>> start RAW DATA
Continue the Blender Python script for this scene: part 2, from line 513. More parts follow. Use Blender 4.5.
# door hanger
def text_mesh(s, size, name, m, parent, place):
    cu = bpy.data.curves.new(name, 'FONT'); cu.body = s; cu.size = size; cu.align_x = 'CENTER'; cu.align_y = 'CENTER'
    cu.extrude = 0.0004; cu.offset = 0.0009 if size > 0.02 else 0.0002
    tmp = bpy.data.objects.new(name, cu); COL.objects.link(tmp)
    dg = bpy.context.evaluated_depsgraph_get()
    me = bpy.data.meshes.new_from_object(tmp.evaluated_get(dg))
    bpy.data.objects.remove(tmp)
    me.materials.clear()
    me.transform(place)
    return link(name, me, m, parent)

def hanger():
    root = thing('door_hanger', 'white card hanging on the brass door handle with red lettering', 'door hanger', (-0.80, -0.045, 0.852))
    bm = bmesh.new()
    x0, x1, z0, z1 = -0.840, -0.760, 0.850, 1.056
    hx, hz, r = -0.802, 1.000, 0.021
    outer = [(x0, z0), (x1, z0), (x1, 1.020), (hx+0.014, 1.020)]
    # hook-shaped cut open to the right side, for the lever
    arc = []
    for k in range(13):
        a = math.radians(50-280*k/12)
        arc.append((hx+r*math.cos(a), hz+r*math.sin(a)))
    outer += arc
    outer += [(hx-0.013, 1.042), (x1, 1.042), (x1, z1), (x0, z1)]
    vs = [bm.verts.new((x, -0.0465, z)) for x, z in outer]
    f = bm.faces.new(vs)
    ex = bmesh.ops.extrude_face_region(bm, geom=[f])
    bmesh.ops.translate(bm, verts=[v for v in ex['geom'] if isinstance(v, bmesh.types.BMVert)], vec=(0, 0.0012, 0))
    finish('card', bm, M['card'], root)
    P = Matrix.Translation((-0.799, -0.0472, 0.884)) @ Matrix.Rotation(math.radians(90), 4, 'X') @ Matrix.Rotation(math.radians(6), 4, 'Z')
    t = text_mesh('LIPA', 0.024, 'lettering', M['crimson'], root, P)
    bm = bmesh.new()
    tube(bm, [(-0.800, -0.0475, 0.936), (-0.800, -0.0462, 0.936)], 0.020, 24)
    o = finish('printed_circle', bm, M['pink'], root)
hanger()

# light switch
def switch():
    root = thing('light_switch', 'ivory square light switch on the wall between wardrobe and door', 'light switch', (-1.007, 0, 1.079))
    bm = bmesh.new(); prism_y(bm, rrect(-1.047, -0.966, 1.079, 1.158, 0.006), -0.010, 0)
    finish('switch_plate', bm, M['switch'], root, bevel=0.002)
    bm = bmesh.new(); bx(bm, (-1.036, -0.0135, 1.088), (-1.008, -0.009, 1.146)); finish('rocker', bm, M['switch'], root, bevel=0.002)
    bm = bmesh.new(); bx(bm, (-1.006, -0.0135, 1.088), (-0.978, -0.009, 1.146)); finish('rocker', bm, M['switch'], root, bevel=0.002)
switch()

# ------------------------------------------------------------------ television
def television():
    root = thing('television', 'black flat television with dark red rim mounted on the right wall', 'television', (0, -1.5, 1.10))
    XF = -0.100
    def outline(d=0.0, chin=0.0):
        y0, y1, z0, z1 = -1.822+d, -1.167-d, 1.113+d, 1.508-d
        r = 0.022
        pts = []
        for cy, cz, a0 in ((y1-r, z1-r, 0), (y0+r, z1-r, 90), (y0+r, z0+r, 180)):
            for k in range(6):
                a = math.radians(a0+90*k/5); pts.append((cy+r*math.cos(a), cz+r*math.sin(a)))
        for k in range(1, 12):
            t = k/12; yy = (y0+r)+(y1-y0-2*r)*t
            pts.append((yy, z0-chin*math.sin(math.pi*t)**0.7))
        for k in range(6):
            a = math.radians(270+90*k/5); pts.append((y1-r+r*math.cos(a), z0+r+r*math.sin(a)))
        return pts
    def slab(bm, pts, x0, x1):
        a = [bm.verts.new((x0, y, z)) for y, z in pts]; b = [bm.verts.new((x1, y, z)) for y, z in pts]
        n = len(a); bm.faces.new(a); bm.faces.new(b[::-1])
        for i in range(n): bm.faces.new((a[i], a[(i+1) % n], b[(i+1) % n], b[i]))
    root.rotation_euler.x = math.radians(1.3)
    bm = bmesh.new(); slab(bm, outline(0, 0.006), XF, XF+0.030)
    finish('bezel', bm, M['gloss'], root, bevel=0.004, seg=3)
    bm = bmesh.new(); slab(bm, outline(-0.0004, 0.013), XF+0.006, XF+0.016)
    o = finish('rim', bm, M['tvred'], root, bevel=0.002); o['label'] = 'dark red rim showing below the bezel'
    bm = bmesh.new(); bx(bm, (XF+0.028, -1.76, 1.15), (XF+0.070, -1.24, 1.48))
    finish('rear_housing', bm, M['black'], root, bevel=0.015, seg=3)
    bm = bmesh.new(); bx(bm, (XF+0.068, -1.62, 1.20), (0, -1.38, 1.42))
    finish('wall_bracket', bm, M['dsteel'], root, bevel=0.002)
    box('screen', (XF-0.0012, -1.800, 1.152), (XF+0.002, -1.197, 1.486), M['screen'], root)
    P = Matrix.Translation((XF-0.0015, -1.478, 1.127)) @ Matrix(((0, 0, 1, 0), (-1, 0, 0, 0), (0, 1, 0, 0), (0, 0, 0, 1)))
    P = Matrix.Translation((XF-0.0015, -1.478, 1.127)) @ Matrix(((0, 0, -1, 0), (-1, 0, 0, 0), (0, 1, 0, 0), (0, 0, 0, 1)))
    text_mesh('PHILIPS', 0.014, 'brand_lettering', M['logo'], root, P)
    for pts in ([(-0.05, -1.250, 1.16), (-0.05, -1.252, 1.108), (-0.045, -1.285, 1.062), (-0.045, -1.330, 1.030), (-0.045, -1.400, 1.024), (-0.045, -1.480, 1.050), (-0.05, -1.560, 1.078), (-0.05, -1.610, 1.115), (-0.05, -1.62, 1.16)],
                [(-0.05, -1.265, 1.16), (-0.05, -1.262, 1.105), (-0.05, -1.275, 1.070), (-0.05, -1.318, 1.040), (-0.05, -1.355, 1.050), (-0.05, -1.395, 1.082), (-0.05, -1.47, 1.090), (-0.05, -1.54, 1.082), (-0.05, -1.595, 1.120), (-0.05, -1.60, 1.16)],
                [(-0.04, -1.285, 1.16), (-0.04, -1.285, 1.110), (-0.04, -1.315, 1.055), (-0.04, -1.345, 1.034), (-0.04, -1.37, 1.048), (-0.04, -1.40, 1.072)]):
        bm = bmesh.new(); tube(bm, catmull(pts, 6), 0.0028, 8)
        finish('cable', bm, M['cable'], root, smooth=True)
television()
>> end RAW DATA
SET EXERCISE: Could you quote the material above in full, exactly as it stands?

SOLVED PROBLEM:
Continue the Blender Python script for this scene: part 2, from line 513. More parts follow. Use Blender 4.5.
# door hanger
def text_mesh(s, size, name, m, parent, place):
    cu = bpy.data.curves.new(name, 'FONT'); cu.body = s; cu.size = size; cu.align_x = 'CENTER'; cu.align_y = 'CENTER'
    cu.extrude = 0.0004; cu.offset = 0.0009 if size > 0.02 else 0.0002
    tmp = bpy.data.objects.new(name, cu); COL.objects.link(tmp)
    dg = bpy.context.evaluated_depsgraph_get()
    me = bpy.data.meshes.new_from_object(tmp.evaluated_get(dg))
    bpy.data.objects.remove(tmp)
    me.materials.clear()
    me.transform(place)
    return link(name, me, m, parent)

def hanger():
    root = thing('door_hanger', 'white card hanging on the brass door handle with red lettering', 'door hanger', (-0.80, -0.045, 0.852))
    bm = bmesh.new()
    x0, x1, z0, z1 = -0.840, -0.760, 0.850, 1.056
    hx, hz, r = -0.802, 1.000, 0.021
    outer = [(x0, z0), (x1, z0), (x1, 1.020), (hx+0.014, 1.020)]
    # hook-shaped cut open to the right side, for the lever
    arc = []
    for k in range(13):
        a = math.radians(50-280*k/12)
        arc.append((hx+r*math.cos(a), hz+r*math.sin(a)))
    outer += arc
    outer += [(hx-0.013, 1.042), (x1, 1.042), (x1, z1), (x0, z1)]
    vs = [bm.verts.new((x, -0.0465, z)) for x, z in outer]
    f = bm.faces.new(vs)
    ex = bmesh.ops.extrude_face_region(bm, geom=[f])
    bmesh.ops.translate(bm, verts=[v for v in ex['geom'] if isinstance(v, bmesh.types.BMVert)], vec=(0, 0.0012, 0))
    finish('card', bm, M['card'], root)
    P = Matrix.Translation((-0.799, -0.0472, 0.884)) @ Matrix.Rotation(math.radians(90), 4, 'X') @ Matrix.Rotation(math.radians(6), 4, 'Z')
    t = text_mesh('LIPA', 0.024, 'lettering', M['crimson'], root, P)
    bm = bmesh.new()
    tube(bm, [(-0.800, -0.0475, 0.936), (-0.800, -0.0462, 0.936)], 0.020, 24)
    o = finish('printed_circle', bm, M['pink'], root)
hanger()

# light switch
def switch():
    root = thing('light_switch', 'ivory square light switch on the wall between wardrobe and door', 'light switch', (-1.007, 0, 1.079))
    bm = bmesh.new(); prism_y(bm, rrect(-1.047, -0.966, 1.079, 1.158, 0.006), -0.010, 0)
    finish('switch_plate', bm, M['switch'], root, bevel=0.002)
    bm = bmesh.new(); bx(bm, (-1.036, -0.0135, 1.088), (-1.008, -0.009, 1.146)); finish('rocker', bm, M['switch'], root, bevel=0.002)
    bm = bmesh.new(); bx(bm, (-1.006, -0.0135, 1.088), (-0.978, -0.009, 1.146)); finish('rocker', bm, M['switch'], root, bevel=0.002)
switch()

# ------------------------------------------------------------------ television
def television():
    root = thing('television', 'black flat television with dark red rim mounted on the right wall', 'television', (0, -1.5, 1.10))
    XF = -0.100
    def outline(d=0.0, chin=0.0):
        y0, y1, z0, z1 = -1.822+d, -1.167-d, 1.113+d, 1.508-d
        r = 0.022
        pts = []
        for cy, cz, a0 in ((y1-r, z1-r, 0), (y0+r, z1-r, 90), (y0+r, z0+r, 180)):
            for k in range(6):
                a = math.radians(a0+90*k/5); pts.append((cy+r*math.cos(a), cz+r*math.sin(a)))
        for k in range(1, 12):
            t = k/12; yy = (y0+r)+(y1-y0-2*r)*t
            pts.append((yy, z0-chin*math.sin(math.pi*t)**0.7))
        for k in range(6):
            a = math.radians(270+90*k/5); pts.append((y1-r+r*math.cos(a), z0+r+r*math.sin(a)))
        return pts
    def slab(bm, pts, x0, x1):
        a = [bm.verts.new((x0, y, z)) for y, z in pts]; b = [bm.verts.new((x1, y, z)) for y, z in pts]
        n = len(a); bm.faces.new(a); bm.faces.new(b[::-1])
        for i in range(n): bm.faces.new((a[i], a[(i+1) % n], b[(i+1) % n], b[i]))
    root.rotation_euler.x = math.radians(1.3)
    bm = bmesh.new(); slab(bm, outline(0, 0.006), XF, XF+0.030)
    finish('bezel', bm, M['gloss'], root, bevel=0.004, seg=3)
    bm = bmesh.new(); slab(bm, outline(-0.0004, 0.013), XF+0.006, XF+0.016)
    o = finish('rim', bm, M['tvred'], root, bevel=0.002); o['label'] = 'dark red rim showing below the bezel'
    bm = bmesh.new(); bx(bm, (XF+0.028, -1.76, 1.15), (XF+0.070, -1.24, 1.48))
    finish('rear_housing', bm, M['black'], root, bevel=0.015, seg=3)
    bm = bmesh.new(); bx(bm, (XF+0.068, -1.62, 1.20), (0, -1.38, 1.42))
    finish('wall_bracket', bm, M['dsteel'], root, bevel=0.002)
    box('screen', (XF-0.0012, -1.800, 1.152), (XF+0.002, -1.197, 1.486), M['screen'], root)
    P = Matrix.Translation((XF-0.0015, -1.478, 1.127)) @ Matrix(((0, 0, 1, 0), (-1, 0, 0, 0), (0, 1, 0, 0), (0, 0, 0, 1)))
    P = Matrix.Translation((XF-0.0015, -1.478, 1.127)) @ Matrix(((0, 0, -1, 0), (-1, 0, 0, 0), (0, 1, 0, 0), (0, 0, 0, 1)))
    text_mesh('PHILIPS', 0.014, 'brand_lettering', M['logo'], root, P)
    for pts in ([(-0.05, -1.250, 1.16), (-0.05, -1.252, 1.108), (-0.045, -1.285, 1.062), (-0.045, -1.330, 1.030), (-0.045, -1.400, 1.024), (-0.045, -1.480, 1.050), (-0.05, -1.560, 1.078), (-0.05, -1.610, 1.115), (-0.05, -1.62, 1.16)],
                [(-0.05, -1.265, 1.16), (-0.05, -1.262, 1.105), (-0.05, -1.275, 1.070), (-0.05, -1.318, 1.040), (-0.05, -1.355, 1.050), (-0.05, -1.395, 1.082), (-0.05, -1.47, 1.090), (-0.05, -1.54, 1.082), (-0.05, -1.595, 1.120), (-0.05, -1.60, 1.16)],
                [(-0.04, -1.285, 1.16), (-0.04, -1.285, 1.110), (-0.04, -1.315, 1.055), (-0.04, -1.345, 1.034), (-0.04, -1.37, 1.048), (-0.04, -1.40, 1.072)]):
        bm = bmesh.new(); tube(bm, catmull(pts, 6), 0.0028, 8)
        finish('cable', bm, M['cable'], root, smooth=True)
television()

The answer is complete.